Mortgage Crisis Question

Brad DeLong gives his stamp of approval to Steven Pearlstein’s explanation of the mortgage collapse now in progress. It is, indeed, a very clear explanation of what went wrong:

Stick with me now, because this is where it gets interesting. For it is at this point that the banks got the bright idea of buying up a bunch of mezzanine tranches from various pools. Then, using fancy computer models, they convinced themselves and the rating agencies that by repeating the same “tranching” process, they could use these mezzanine-rated assets to create a new set of securities — some of them junk, some mezzanine, but the bulk of them with the AAA ratings more investors desired. It was a marvelous piece of financial alchemy, one that made Wall Street banks and the ratings agencies billions of dollars in fees. And because so much borrowed money was used — in buying the original mortgages, buying the tranches for the CDOs and then in buying the tranches of the CDOs — the whole thing was so highly leveraged that the returns, at least on paper, were very attractive. No wonder they were snatched up by British hedge funds, German savings banks, oil-rich Norwegian villages and Florida pension funds.

What we know now, of course, is that the investment banks and ratings agencies underestimated the risk that mortgage defaults would rise so dramatically that even AAA investments could lose their value. One analysis, by Eidesis Capital, a fund specializing in CDOs, estimates that, of the CDOs issued during the peak years of 2006 and 2007, investors in all but the AAA tranches will lose all their money, and even those will suffer losses of 6 to 31 percent. And looking across the sector, J.P. Morgan’s CDO analysts estimate that there will be at least $300 billion in eventual credit losses, the bulk of which is still hidden from public view. That includes at least $30 billion in additional write-downs at major banks and investment houses, and much more at hedge funds that, for the most part, remain in a state of denial.

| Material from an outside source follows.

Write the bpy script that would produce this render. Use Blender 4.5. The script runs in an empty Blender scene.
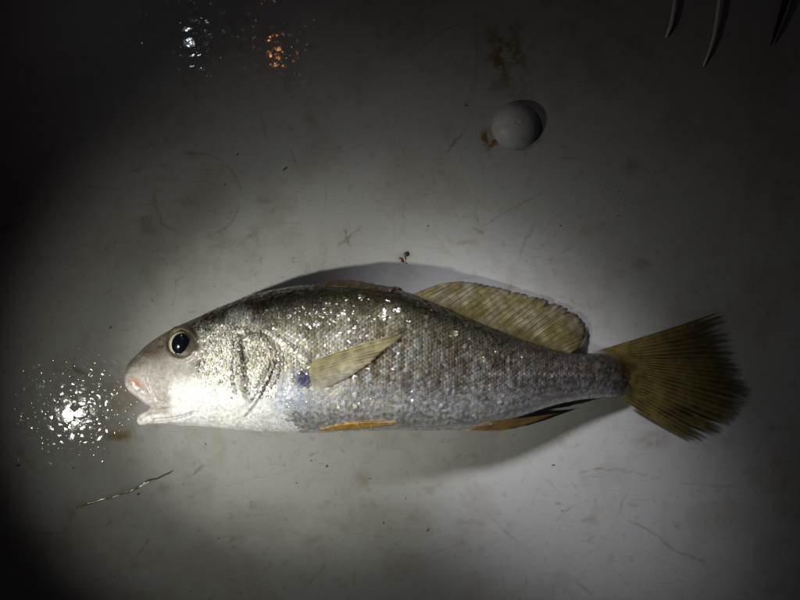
import bpy, math, random
import numpy as np
from mathutils import Vector, noise as mnoise
from mathutils.bvhtree import BVHTree

# ------------------------------------------------------------------ camera, world, lamps, exposure
sc = bpy.context.scene
col = sc.collection
S = 0.0005            # metres on the worktop for one photo pixel (photo is 800 x 600)
H = 0.45              # camera height above the worktop

def P(u, v, z=0.0):   # a photo pixel seen at height z -> world point
    k = S * (H - z) / H
    return Vector(((u - 400) * k, (300 - v) * k, z))

def uv(co):           # world (n,3) -> photo pixels
    k = S * (H - co[:, 2]) / H
    return 400 + co[:, 0] / k, 300 - co[:, 1] / k

cam = bpy.data.cameras.new('camera')
cam.sensor_width = 36.0
cam.lens = 36.0 * H / (800 * S)
cam.clip_start = 0.01
cam.clip_end = 20
camo = bpy.data.objects.new('camera', cam)
camo.location = (0, 0, H)
col.objects.link(camo)
sc.camera = camo

w = bpy.data.worlds.new('World')
sc.world = w
w.use_nodes = True
w.node_tree.nodes['Background'].inputs[0].default_value = (0.55, 0.65, 1.0, 1)
w.node_tree.nodes['Background'].inputs[1].default_value = 0.0075
sc.view_settings.view_transform = 'Standard'
sc.view_settings.look = 'None'
sc.view_settings.exposure = 0
sc.view_settings.gamma = 1
sc.view_settings.use_curve_mapping = False

def spot(name, loc, target, power, angle, blend, radius, color):
    l = bpy.data.lights.new(name, 'SPOT')
    l.energy = power
    l.spot_size = math.radians(angle)
    l.spot_blend = blend
    l.shadow_soft_size = radius
    l.color = color
    o = bpy.data.objects.new(name, l)
    o.location = loc
    o.rotation_euler = (Vector(target) - Vector(loc)).to_track_quat('-Z', 'Y').to_euler()
    col.objects.link(o)
    return o

LV = 1.36
# hand torch, low beyond the snout: its hot core and its wider spill
TORCH = (-0.2564, -0.0907, 0.26)
spot('hand_torch', TORCH, P(322, 374.5), 2.64 * LV, 35.75, 1.0, 0.008, (1.0, 0.995, 0.865))
spot('hand_torch_spill', TORCH, P(322, 374.5), 0.80 * LV, 61.0, 1.0, 0.008, (1.0, 0.995, 0.865))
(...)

This ought to give pause to anybody with plans for reform of, well, anything, that relies on the financial wizardry of Wall Street to magically make things wonderful. But that’s not my reason for posting.

The question that I never quite see answered in these articles is:

What about those of use who have mortgages, but aren’t idiots?

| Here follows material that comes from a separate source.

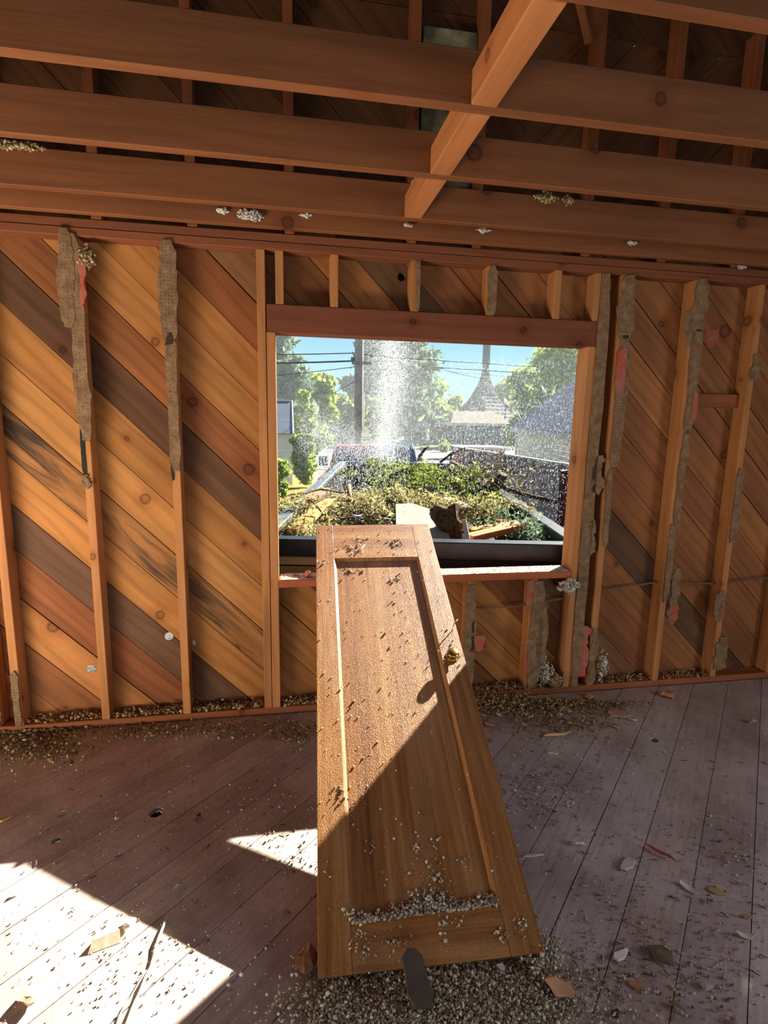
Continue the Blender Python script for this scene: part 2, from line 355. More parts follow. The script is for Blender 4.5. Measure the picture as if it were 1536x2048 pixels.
def npmesh(V,F,name='m'):
    me=bpy.data.meshes.new(name); k=F.shape[1]
    me.vertices.add(len(V)); me.vertices.foreach_set('co',V.astype(np.float32).ravel())
    me.loops.add(F.size); me.loops.foreach_set('vertex_index',F.astype(np.int32).ravel())
    me.polygons.add(len(F)); me.polygons.foreach_set('loop_start',(np.arange(len(F))*k).astype(np.int32)); me.polygons.foreach_set('loop_total',np.full(len(F),k,np.int32))
    me.update(calc_edges=True); me.validate(); return me
def leaves(P,size,rng,aspect=1.8,nrm=None):
    """separate diamond leaves at points P"""
    n=len(P); a=rng.normal(size=(n,3)); a/=np.linalg.norm(a,axis=1)[:,None]; b=rng.normal(size=(n,3))
    if nrm is not None: a=nrm/np.linalg.norm(nrm,axis=1)[:,None]
    b=np.cross(a,b); b/=np.linalg.norm(b,axis=1)[:,None]; s=(size*rng.uniform(.6,1.4,n))[:,None]
    V=np.stack([P-a*s*aspect/2,P+b*s/2,P+a*s*aspect/2,P-b*s/2],1)
    return npmesh(V.reshape(-1,3),np.arange(4*n).reshape(n,4),'leaves')
RNG=np.random.default_rng(7); rnd=random.Random(5)
def shade(c,k=1.,a=1.): 
    l=lin(c); return (l[0]*k,l[1]*k,l[2]*k,a)

# ================================================================== THE ROOM
XL,XR,YB=-2.2,5.2,-5.5
wx0,wx1,wz0,wz1=1.04,2.69,.7545,2.0
HT=2.374
# ---- floor: diagonal boards
floor=struct(empty('floor'))
HO=[(.548,-.691,.026,1.15),(.211,-.792,.017,1.),(.815,-1.345,.030,1.1),(2.93,-.52,.022,1.)]
k=0
c=-6.7275+.01
lines=[2.603-.2455*i for i in range(-26,24)]; lines.sort()
for c0,c1 in zip(lines[:-1],lines[1:]):
    g=rnd.uniform(.0012,.0032)
    p=strip_in((XL,XR,YB,.0),(1,-1),c0+g,c1-g)
    if len(p)<3 or area(p)<.01: continue
    hs=[circ(x,y,r,14,sq,rnd) for x,y,r,sq in HO if c0+.05<x-y<c1-.05]
    v=rnd.uniform(.86,1.08)
    plank('floor_board',M['floor'],p,'xy',math.pi/4,rnd.uniform(-.0025,.0),.022,floor,(v,v*rnd.uniform(.95,1.02),v*rnd.uniform(.92,1.02),1),hs)
sub=link('subfloor',prism([[(XL,YB),(XR,YB),(XR,.09),(XL,.09)]],.01),M['paper'],floor,(0,0,-.16))
# ---- front wall
wall=struct(empty('wall_front'))
CS=[-2.5,-2.26,-2.015,-1.77,-1.525,-1.28,-1.035,-.79,-.545,-.295,-.045,.207,.446,.694,.926,1.166,1.40,1.645,1.896,2.138,2.375,2.616,2.868,3.10,3.305,3.583,3.825,4.063,4.312,4.543,4.79,5.040,5.270,5.52,5.77,6.01,6.26,6.5,6.75,7.0,7.25,7.5,7.75]
BC={-.045:(150,94,54),.207:(172,112,62),.446:(150,88,50),.694:(116,80,56),.926:(178,118,62),1.166:(176,118,66),1.40:(184,126,68),1.645:(178,118,62),1.896:(106,70,46),2.138:(142,86,48),2.375:(182,122,66),2.616:(180,118,62),2.868:(146,86,48),3.10:(134,90,58)}
BA={1.166:.1,1.896:.75,2.138:.85,.694:.85}
rects=[(XL,wx0-.02,.02,2.62),(wx1+.02,XR,.02,2.62),(wx0-.02,wx1+.02,wz1+.02,2.62),(wx0-.02,wx1+.02,.02,wz0-.01)]
for i,(c0,c1) in enumerate(zip(CS[:-1],CS[1:])):
    dy=rnd.uniform(-.002,.002); seed=rnd.uniform(.9,1.06)
    base=BC.get(c0,rnd.choice([(160,102,56),(150,94,52),(168,108,60),(156,98,58),(142,88,50)]))
    if abs(c0-3.825)<.01: base=(104,72,46)
    for r in rects:
        g0=.0006; g1=rnd.choice([.002,.003,.004,.006,.0075])
        if r[0]>2 and abs(c0-5.270)<.01: g0=.010
        if r[0]>2 and abs(c0-4.79)<.01: g0=.005
        p=strip_in(r,(1,1),c0+g0,c1-g1)
        if len(p)<3 or area(p)<.004: continue
        hs=[]
        if c0<5.985<c1 and r[0]>2: hs=[circ(4.464,1.52,.020,12)]
        if c0<1.674+2.31<c1 and r[2]>2: hs=[circ(1.674,2.312,.021,12)]
        kk=seed*rnd.uniform(.92,1.05)
        plank('board',M['board'],p,'xz',-math.pi/4,.092+dy,.019,wall,shade(base,kk,BA.get(c0,1.) if r[0]<0 or c0==3.825 else rnd.choice([1.,1.,.9])),hs)
# a thin filler seam splitting one board, then building paper outside
pap=[[(XL,-.9),(wx0-.02,-.9),(wx0-.02,2.62),(XL,2.62)],[(wx1+.04,-.9),(XR,-.9),(XR,2.62),(wx1+.04,2.62)],[(wx0-.02,wz1+.02),(wx1+.04,wz1+.02),(wx1+.04,2.62),(wx0-.02,2.62)],[(wx0-.02,-.9),(wx1+.04,-.9),(wx1+.04,wz0-.03),(wx0-.02,wz0-.03)]]
for i,p in enumerate(pap):
    plank('siding_panel',M['paper'],p,'xz',0,.118,.012,wall,None,[circ(4.464+.0,1.54,.03,12)] if i==1 else [])
SC1=(182,122,72)
def stud(x0,x1,z0,z1,y0=0.,y1=.089,k=1.,col=SC1,name='stud'):
    return bxo(name,M['stud'],x0,x1,y0,y1,z0,z1,wall,shade(col,k*rnd.uniform(.94,1.04)),.0025,'z')
ZP=.038
S={}
for key,x in dict(L3=-1.9,L2=-1.49,L1=-.68,c=-.375,S0=-.272,S1=.135,S2=.535,A=3.287,B=3.693,D=4.1,E=4.5,G=4.9).items():
    S[key]=stud(x,x+.039,ZP,HT)
S['S3']=stud(.955,.995,ZP,HT,k=.92); S['T0']=stud(.998,1.04,ZP,wz1,k=1.05,y1=.118)
S['T1']=stud(2.69,2.733,ZP,wz1,k=1.0,y1=.118); S['K']=stud(2.736,2.776,ZP,HT,k=.85); S['R0']=stud(2.85,2.89,ZP,HT,k=.9)
for x in (1.043,1.305,1.705,2.105,2.47): S['c%.2f'%x]=stud(x,x+.039,2.132,HT,name='cripple_stud',k=.95)
stud(2.697,2.733,2.132,HT,name='cripple_stud')
for x in (1.305,1.69,2.075,2.45): S['l%.2f'%x]=stud(x,x+.039,ZP,wz0-.04,name='cripple_stud',k=.9)
bxo('header',M['stud'],1.0,2.733,0.,.118,2.0,2.131,wall,shade((116,66,44)),.003)
sill=bxo('window_sill',M['stud'],1.041,2.689,-.004,.125,wz0-.04,wz0,wall,shade((176,96,58)),.003)
pf=plank('paint_film',plain('peeling_cream_paint',(214,196,160),.8,.2,.5,18,.4,.004,c2=(128,84,56)),[(1.05,.002),(1.4,-.001),(1.9,.003),(2.3,0),(2.68,.004),(2.68,.12),(1.05,.12)],'xy',0,wz0+.002,.002,wall,None)
bxo('bottom_plate',M['stud'],XL,XR,0,.089,0,.038,wall,shade((150,88,52)),.003)
bxo('top_plate',M['stud'],XL,XR,0,.089,HT,HT+.037,wall,shade((128,74,46)),.003)
bxo('top_plate',M['stud'],XL,XR,.003,.089,HT+.039,HT+.076,wall,shade((122,70,44)),.003)
bxo('nailing_block',M['stud'],3.327,3.692,.045,.089,1.70,1.775,wall,shade((140,80,46)),.003)
# gable above the plates: boards, studs, a pale vent panel and the open seam near its top
def gb(rect,n,ang,lst,k):
    for c0,c1 in zip(lst[:-1],lst[1:]):
        p=strip_in(rect,n,c0+.002,c1-.002)
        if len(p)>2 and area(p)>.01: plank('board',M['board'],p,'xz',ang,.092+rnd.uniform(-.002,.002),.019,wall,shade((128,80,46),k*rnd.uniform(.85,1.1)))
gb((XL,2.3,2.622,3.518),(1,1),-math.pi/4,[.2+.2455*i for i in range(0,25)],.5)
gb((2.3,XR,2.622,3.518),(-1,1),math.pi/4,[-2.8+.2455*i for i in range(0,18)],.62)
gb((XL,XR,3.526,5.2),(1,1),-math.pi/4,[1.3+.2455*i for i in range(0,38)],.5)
plank('siding_panel',M['paper'],[(XL,2.62),(XR,2.62),(XR,3.515),(XL,3.515)],'xz',0,.118,.012,wall,None)
plank('siding_panel',M['paper'],[(XL,3.529),(XR,3.529),(XR,5.2),(XL,5.2)],'xz',0,.118,.012,wall,None)
for x in (-.6,-.2,.24,.65,1.09,1.68,2.015,2.61,3.05,3.5,3.95):
    bxo('gable_stud',M['stud'],x,x+.045,.0,.089,2.452,4.6-abs(x-1.5)*.5,wall,shade((130,74,42)),.002,'z')
vp=bxo('vent_panel',plain('pale_stained_panel',(150,142,112),.9,.1,.6,7,.2,.01,c2=(40,38,30)),1.745,2.012,.05,.062,2.60,3.43,wall,None,.002,'z')
# torn drywall left on the studs
def rag(stud_o,x0,x1,z0,z1,seed,mat='gyp',t=.009,amp=.012,tilt=0.,n=30,y=-.0005,name='drywall_strip'):
    r=random.Random(seed); Lf=[];Rt=[]; wl=[0.]*(n+1); wr=[0.]*(n+1); amp*=.55
    for i in range(1,n+1): wl[i]=max(-2.2*amp,min(2.2*amp,wl[i-1]*.8+r.uniform(-amp,amp))) if r.random()<.6 else wl[i-1]; wr[i]=max(-2.2*amp,min(2.2*amp,wr[i-1]*.8+r.uniform(-amp,amp))) if r.random()<.6 else wr[i-1]
    for i in range(n+1):
        z=z0+(z1-z0)*i/n; f=i/n; e=min(1,min(f,1-f)*9)
        Lf.append((x0+tilt*f+wl[i]*e+(1-e)*(x1-x0)*r.uniform(.1,.4),z+r.uniform(-.006,.006))); Rt.append((x1+tilt*f+wr[i]*e-(1-e)*(x1-x0)*r.uniform(.1,.4),z+r.uniform(-.006,.006)))
    poly=Lf+Rt[::-1]
    cx=sum(p[0] for p in poly)/len(poly); cz=sum(p[1] for p in poly)/len(poly)
    me=prism([[(p[0]-cx,p[1]-cz) for p in poly]],t)
    o=link(name,me,M[mat],stud_o)
    mt=Matrix(((1,0,0,cx),(0,0,-1,y-t),(0,1,0,cz),(0,0,0,1)))
    # parent carries its own axes
    o.matrix_basis=stud_o.matrix_basis.inverted()@mt; return o
rag(S['S1'],.125,.190,1.47,2.385,1); rag(S['S1'],.095,.150,1.98,2.40,2,t=.012); rag(S['S1'],.175,.195,2.06,2.28,3,'redpaper',.014)
rag(S['S1'],.132,.150,1.30,1.56,4,'tar',.006,.003); rag(S['S1'],.136,.160,1.24,1.31,14)
rag(S['S2'],.520,.590,1.92,2.38,5); rag(S['S2'],.528,.578,1.33,1.98,6,amp=.007); rag(S['S2'],.533,.545,1.28,1.52,7,'tar',.006,.002)
rag(S['S0'],-.30,-.235,1.55,1.95,8,amp=.014); rag(S['S0'],-.268,-.237,.04,.33,9,amp=.006); rag(S['c'],-.372,-.33,.04,.30,10)
rag(S['K'],2.735,2.795,.04,2.37,11,amp=.006,n=40); rag(S['K'],2.775,2.835,1.20,1.42,12,amp=.02); rag(S['K'],2.78,2.84,.10,.42,13,'redpaper',.006,.02); rag(S['K'],2.77,2.82,.85,1.05,15,amp=.015)
rag(S['R0'],2.85,2.935,2.05,2.37,16,amp=.018); rag(S['R0'],2.865,2.93,1.35,2.07,17,amp=.008,n=24); rag(S['R0'],2.86,2.915,1.76,2.0,18,'redpaper',.012,.008); rag(S['R0'],2.87,2.90,.9,1.35,19,amp=.008); rag(S['R0'],2.85,2.90,.05,.40,20,amp=.014)
rag(S['A'],3.285,3.37,2.10,2.38,21,amp=.018); rag(S['A'],3.305,3.365,1.55,2.12,22,amp=.010); rag(S['A'],3.31,3.355,1.0,1.57,23,amp=.008); rag(S['A'],3.29,3.33,.55,1.02,24,amp=.006); rag(S['A'],3.255,3.31,2.02,2.22,25,'gyp',.005,.02); rag(S['A'],3.345,3.375,1.62,1.78,26,'redpaper',.012,.006); rag(S['A'],3.35,3.40,.40,.75,27,'gyp',.006,.02); rag(S['A'],3.36,3.41,.42,.52,28,'redpaper',.007,.012)
rag(S['B'],3.70,3.76,1.85,2.0,29,amp=.02); rag(S['B'],3.70,3.745,.9,1.35,30,amp=.008); rag(S['B'],3.71,3.79,.08,.30,31,amp=.02); rag(S['B'],3.665,3.72,.40,.60,32,'gyp',.01,.02)
rag(S['l2.08'],2.07,2.125,.05,.70,33,amp=.008); rag(S['l2.08'],2.10,2.14,.30,.50,34,amp=.018); rag(S['l2.45'],2.455,2.535,.05,.70,35,amp=.008); rag(S['l2.45'],2.42,2.47,.55,.71,36,'redpaper',.008,.006); rag(S['l2.45'],2.435,2.47,.14,.36,37,'redpaper',.006,.004); rag(S['l2.45'],2.51,2.56,.20,.55,38,amp=.014); rag(S['l2.08'],2.12,2.19,.30,.39,39,'redpaper',.006,.014)
rag(S['c1.71'],1.73,1.752,2.135,2.37,40,amp=.003); rag(S['c2.10'],2.105,2.15,2.135,2.37,41,amp=.004)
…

Kate and I bought a house about five years ago, after all, and took out a rather substantial loan to do so. We did not, however, do anything extravagant– the price we paid for this house was within our means at the time, and is well within our current means. We’ve never missed a payment, and barring a total catastrophe, aren’t in any serious danger of doing so.

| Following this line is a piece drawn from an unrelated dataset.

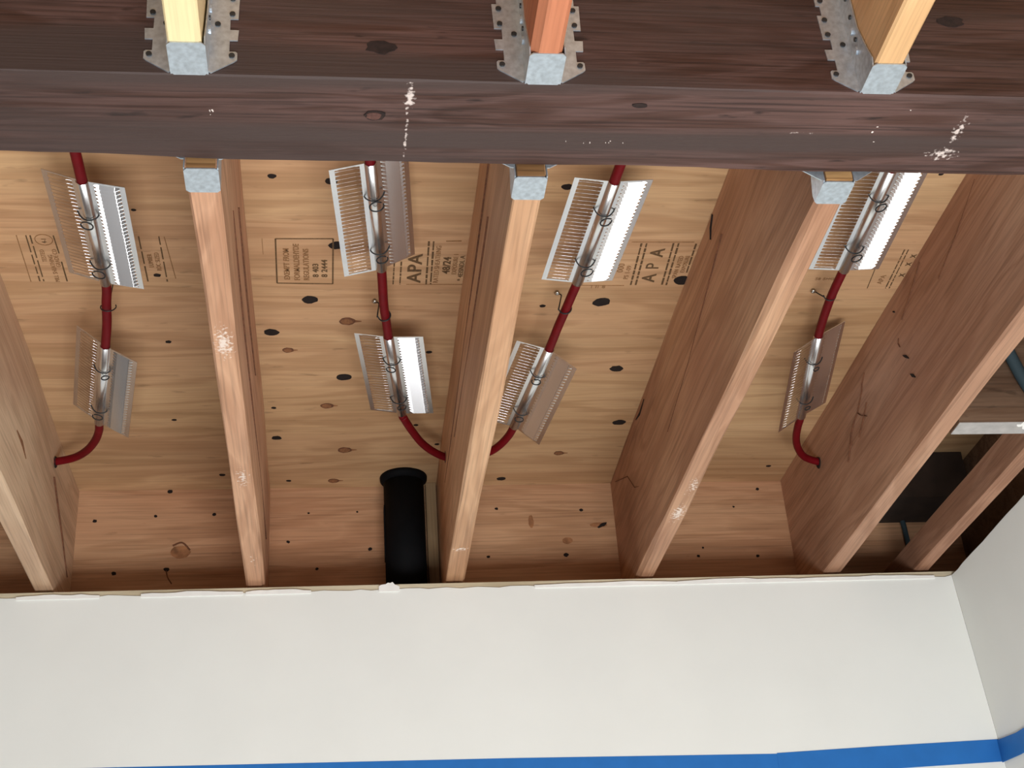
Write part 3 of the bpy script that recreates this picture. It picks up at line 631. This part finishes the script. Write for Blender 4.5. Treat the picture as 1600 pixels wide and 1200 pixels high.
# ------------------------------------------------------------------ wires that hang the tubes from the subfloor
def hook(sx, sy, tx, ty, tz, label):
    e = empty('wire_hanger', (sx, sy, D)); tag(e, label, 'wire hanger', 'bent wires holding the red tubes')
    m = MB(); r = 0.0105
    dx, dy, dz = tx-sx, ty-sy, tz-D
    m.tube([(0.0, 0.003, -0.0045), (0.006, 0.002, -0.0055), (0.0075, 0.0, -0.009), (dx-0.0125, dy, dz-0.004)], 0.0012, 6, 1)
    pts = [(dx-0.0125, dy, dz-0.001)]
    pts += [(dx + r*math.cos(a), dy + 0.004*math.sin(a*0.5), dz + r*math.sin(a)) for a in (math.pi + math.pi*1.25*k/8 for k in range(1, 9))]
    m.tube(pts, 0.0012, 6, 2); m.build('wire', 'wire', e, smooth=True)
    m = MB()
    m.loft([[(0.0052*c*q, 0.0052*s*q, z) for c, s in ((math.cos(2*math.pi*k/12), math.sin(2*math.pi*k/12)) for k in range(12))] for z, q in ((0.004, 0.6), (-0.0040, 0.6), (-0.0042, 1.0), (-0.0062, 0.92), (-0.0075, 0.5))])
    m.build('screw', 'screw', e, smooth=True)
hook(0.256, -0.601, 0.2700, -0.660, 0.2265, 'wire hanger screwed up in the second bay, round the red tube')
hook(0.581, -0.629, 0.5815, -0.690, 0.222, 'wire hanger screwed up in the third bay, beside the large knot hole')
hook(1.054, -0.637, 1.0575, -0.700, 0.2435, 'wire hanger screwed up in the fourth bay, beside the orange brown joist')
e = empty('wire_hanger', (-0.1865, -0.705, 0.215)); tag(e, 'wire ring round the red tube in the first bay', 'wire hanger', 'bent wires holding the red tubes')
m = MB(); m.tube([(0.0125*math.cos(a), 0.006*math.sin(a), 0.0125*math.sin(a)-0.001) for a in (math.pi*0.9 + math.pi*1.25*k/12 for k in range(13))] , 0.0010, 6, 2)
m.tube([(0.0, 0.004, 0.012), (-0.002, 0.03, 0.05), (-0.002, 0.04, D-0.215)], 0.0010, 6, 2); m.build('wire', 'wire', e, smooth=True)

# ------------------------------------------------------------------ the open bay at the right
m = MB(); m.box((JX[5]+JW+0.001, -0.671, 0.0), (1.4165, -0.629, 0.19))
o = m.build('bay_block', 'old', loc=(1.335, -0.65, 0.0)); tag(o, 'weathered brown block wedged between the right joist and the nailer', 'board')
m = MB(); m.box((JX[5]+JW+0.0015, -0.6705, -0.0015), (1.416, -0.6295, 0.0004)); world_child(m, 'painted_underside', 'greypaint', o, label='grey white painted underside')
smear([(1.372, -0.665), (1.40, -0.655)], 'paint_lump', 'mud', o, -0.0015, 16, 0.005, (0.006, 0.006), 41)
m = MB(); m.tube([(1.35, -0.70, 0.19), (1.368, -0.69, 0.125), (1.385, -0.685, 0.07), (1.405, -0.685, 0.02)], 0.011, 10, 4)
o = m.build('cable', 'bluecable', smooth=True, loc=(1.38, -0.69, 0.02)); tag(o, 'blue grey cable crossing the weathered block at the right edge', 'cable')
m = MB(); m.box((JX[5]+JW+0.001, -0.965, 0.0), (1.4165, -0.945, 0.018))
o = m.build('wood_shim', 'plate', loc=(1.335, -0.955, 0.0)); tag(o, 'pale shim board crossing the open bay at the right edge', 'board')
m = MB(); m.tube([(1.475, YR-0.008, D-0.002), (1.481, YR-0.008, 0.229), (1.486, YR-0.008, 0.164), (1.487, YR-0.008, 0.07)], 0.006, 10, 4)
o = m.build('cable', 'bluecable', smooth=True, loc=(1.48, YR-0.008, 0.07)); tag(o, 'teal cable running down the rim board in the open right bay', 'cable')
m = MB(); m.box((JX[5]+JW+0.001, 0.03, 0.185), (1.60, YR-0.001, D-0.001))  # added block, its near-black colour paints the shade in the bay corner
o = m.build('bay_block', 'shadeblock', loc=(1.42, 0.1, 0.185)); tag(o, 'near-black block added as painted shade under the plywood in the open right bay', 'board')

The question is, does this crisis– “the worst since 1929”– pose a threat to people like us? Frankly, I could care less if some financial “geniuses” on Wall Street lose their shirts because they repackaged junk investments as solid (though I doubt they will– that’s not how the system works), and my retirment is so far off anyway that I’m not terribly concerned about that money, either.

I think that we’re safe, unless this gets to the point where whole banks start disappearing, but I have to admit, I don’t understand the system that well. If it turns out that I’m at risk because some jackasses decided they could make a mint by loaning money to people with no assets and meager income… Well, I won’t join the torchbearing mob, but I’ll give them directions.